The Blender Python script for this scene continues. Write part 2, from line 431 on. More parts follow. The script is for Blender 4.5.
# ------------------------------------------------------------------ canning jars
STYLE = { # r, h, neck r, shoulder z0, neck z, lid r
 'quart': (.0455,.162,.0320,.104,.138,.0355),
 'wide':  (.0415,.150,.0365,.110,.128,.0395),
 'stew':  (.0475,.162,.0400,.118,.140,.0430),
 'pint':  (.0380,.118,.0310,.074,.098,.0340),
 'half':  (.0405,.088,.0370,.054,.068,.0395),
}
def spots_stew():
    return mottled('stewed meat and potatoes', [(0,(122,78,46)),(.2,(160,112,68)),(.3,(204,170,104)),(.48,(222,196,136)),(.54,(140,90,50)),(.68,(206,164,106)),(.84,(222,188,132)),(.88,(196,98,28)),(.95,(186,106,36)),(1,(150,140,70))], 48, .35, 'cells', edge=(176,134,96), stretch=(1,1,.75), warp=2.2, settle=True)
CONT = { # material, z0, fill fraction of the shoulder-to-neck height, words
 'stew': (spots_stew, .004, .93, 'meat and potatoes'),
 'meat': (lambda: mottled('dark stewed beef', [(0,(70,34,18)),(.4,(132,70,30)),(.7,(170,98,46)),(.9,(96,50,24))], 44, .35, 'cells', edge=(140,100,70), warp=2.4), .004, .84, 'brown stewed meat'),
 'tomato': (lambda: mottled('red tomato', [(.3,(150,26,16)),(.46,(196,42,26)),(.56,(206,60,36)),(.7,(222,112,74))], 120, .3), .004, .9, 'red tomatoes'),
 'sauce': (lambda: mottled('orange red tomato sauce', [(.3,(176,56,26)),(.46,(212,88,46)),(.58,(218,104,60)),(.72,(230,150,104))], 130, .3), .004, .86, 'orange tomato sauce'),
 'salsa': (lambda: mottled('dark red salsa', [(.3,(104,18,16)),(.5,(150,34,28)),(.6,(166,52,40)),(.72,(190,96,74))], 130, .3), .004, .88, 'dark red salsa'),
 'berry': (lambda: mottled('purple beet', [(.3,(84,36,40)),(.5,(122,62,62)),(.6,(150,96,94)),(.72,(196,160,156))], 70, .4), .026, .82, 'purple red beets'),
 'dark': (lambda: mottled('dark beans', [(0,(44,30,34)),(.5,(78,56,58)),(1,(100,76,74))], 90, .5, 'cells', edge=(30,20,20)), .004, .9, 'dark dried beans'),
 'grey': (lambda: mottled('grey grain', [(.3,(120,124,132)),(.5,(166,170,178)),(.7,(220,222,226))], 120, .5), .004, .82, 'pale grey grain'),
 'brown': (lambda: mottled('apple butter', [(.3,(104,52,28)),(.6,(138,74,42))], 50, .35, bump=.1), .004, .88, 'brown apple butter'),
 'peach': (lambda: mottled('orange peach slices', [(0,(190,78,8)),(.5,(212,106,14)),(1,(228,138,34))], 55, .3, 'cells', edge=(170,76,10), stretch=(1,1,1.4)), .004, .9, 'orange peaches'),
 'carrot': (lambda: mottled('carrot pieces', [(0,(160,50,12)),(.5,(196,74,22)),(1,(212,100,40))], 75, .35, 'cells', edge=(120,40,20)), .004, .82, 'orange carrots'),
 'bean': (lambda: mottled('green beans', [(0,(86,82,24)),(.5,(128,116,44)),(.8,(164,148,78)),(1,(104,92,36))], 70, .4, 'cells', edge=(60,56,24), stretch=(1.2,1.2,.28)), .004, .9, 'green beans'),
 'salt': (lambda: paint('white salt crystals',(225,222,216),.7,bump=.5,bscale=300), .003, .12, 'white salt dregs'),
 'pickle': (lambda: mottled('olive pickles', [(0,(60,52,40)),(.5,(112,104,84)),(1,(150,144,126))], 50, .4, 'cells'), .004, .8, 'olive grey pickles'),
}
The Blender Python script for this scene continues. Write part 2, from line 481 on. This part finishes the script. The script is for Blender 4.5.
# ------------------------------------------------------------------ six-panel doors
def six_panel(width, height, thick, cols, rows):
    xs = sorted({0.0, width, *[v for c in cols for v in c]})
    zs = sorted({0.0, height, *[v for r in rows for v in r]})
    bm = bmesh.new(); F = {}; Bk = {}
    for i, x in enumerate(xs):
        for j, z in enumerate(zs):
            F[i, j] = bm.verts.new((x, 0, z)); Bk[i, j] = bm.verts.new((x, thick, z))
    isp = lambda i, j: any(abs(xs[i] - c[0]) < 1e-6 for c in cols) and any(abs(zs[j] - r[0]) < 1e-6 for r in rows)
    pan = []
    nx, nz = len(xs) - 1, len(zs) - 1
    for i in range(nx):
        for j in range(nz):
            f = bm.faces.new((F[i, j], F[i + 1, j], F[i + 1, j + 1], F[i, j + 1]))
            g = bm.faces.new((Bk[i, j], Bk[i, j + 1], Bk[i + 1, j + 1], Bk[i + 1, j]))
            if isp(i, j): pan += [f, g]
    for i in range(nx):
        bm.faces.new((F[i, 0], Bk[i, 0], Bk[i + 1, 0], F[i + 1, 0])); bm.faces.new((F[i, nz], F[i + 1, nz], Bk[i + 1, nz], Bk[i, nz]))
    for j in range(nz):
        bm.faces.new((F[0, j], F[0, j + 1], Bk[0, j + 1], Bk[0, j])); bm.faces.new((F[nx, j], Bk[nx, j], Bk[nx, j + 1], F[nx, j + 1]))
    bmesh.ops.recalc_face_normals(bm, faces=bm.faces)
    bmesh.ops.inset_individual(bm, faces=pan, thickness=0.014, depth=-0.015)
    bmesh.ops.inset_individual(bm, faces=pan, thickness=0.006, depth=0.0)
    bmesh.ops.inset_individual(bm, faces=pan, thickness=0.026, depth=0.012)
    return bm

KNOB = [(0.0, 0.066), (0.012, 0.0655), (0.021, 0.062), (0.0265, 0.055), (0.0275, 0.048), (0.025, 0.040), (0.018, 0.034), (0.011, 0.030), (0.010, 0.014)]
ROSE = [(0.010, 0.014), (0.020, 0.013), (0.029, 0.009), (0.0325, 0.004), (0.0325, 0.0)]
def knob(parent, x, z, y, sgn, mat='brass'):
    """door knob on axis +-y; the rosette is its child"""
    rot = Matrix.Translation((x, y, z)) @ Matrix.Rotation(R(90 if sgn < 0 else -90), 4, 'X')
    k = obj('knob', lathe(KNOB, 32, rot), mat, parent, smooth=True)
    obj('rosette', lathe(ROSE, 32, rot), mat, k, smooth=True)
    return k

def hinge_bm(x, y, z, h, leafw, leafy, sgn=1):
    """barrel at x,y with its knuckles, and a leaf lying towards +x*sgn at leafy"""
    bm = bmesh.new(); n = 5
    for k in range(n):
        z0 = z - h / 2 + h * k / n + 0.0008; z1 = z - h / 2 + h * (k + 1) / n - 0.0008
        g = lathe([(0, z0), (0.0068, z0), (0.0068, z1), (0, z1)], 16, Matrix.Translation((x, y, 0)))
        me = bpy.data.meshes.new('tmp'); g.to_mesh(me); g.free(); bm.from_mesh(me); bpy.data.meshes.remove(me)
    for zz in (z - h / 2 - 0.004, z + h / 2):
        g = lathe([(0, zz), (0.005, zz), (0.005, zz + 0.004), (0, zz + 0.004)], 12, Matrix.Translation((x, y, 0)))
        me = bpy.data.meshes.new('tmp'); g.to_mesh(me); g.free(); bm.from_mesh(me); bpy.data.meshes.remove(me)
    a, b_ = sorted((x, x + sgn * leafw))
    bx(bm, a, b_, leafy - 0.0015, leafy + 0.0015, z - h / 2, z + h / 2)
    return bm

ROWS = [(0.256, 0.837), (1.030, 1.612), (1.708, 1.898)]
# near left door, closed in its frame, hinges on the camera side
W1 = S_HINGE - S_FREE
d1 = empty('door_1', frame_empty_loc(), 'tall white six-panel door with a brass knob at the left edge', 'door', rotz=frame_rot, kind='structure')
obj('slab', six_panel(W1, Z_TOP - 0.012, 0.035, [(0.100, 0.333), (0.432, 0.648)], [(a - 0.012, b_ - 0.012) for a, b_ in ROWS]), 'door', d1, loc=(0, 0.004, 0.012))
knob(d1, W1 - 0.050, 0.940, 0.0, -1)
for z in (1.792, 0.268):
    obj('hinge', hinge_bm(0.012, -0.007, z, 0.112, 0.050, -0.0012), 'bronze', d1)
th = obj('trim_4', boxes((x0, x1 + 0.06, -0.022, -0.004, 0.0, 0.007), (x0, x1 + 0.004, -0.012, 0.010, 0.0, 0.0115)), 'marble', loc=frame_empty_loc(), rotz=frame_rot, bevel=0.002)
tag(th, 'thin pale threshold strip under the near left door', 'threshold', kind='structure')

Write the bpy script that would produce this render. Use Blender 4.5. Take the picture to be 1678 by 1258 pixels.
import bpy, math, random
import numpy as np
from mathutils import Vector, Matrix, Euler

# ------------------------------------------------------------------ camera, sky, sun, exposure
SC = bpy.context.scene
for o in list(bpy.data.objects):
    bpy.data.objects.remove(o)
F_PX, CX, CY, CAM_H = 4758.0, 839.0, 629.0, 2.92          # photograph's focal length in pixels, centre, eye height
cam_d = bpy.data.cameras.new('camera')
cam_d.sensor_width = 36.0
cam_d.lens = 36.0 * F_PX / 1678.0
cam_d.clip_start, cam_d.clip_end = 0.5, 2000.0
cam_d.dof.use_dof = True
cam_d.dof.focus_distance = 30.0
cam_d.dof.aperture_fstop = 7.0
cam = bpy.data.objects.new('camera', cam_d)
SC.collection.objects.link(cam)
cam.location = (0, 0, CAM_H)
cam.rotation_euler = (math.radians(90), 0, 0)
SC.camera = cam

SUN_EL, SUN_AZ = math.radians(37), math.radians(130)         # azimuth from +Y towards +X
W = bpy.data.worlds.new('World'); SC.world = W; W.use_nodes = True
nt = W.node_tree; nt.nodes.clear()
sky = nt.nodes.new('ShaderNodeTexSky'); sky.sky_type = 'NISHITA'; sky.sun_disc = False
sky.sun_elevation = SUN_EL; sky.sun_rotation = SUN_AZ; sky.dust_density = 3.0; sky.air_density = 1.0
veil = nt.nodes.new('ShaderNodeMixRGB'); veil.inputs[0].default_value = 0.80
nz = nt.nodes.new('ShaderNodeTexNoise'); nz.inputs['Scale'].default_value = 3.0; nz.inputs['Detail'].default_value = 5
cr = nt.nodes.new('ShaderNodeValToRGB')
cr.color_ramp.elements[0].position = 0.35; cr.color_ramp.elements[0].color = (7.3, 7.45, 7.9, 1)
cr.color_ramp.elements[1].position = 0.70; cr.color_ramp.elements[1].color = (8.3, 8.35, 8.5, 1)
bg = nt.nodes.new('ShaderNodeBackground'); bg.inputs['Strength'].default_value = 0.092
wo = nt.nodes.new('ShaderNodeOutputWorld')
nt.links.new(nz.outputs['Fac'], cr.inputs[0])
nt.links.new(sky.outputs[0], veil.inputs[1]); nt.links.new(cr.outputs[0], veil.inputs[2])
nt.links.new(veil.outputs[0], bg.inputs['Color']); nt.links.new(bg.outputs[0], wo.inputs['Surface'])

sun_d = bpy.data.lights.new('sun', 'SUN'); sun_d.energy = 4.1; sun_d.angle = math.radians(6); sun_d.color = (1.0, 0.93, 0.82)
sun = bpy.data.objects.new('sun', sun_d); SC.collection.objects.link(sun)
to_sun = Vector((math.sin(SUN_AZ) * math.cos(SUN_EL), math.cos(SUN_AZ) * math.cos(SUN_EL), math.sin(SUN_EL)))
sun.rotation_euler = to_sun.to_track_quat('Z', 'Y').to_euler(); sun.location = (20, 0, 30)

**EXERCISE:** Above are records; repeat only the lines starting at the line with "Write the bpy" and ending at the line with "from mathutils import Vector, Matrix, Euler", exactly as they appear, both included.

**SOLUTION:**
Write the bpy script that would produce this render. Use Blender 4.5. Take the picture to be 1678 by 1258 pixels.
import bpy, math, random
import numpy as np
from mathutils import Vector, Matrix, Euler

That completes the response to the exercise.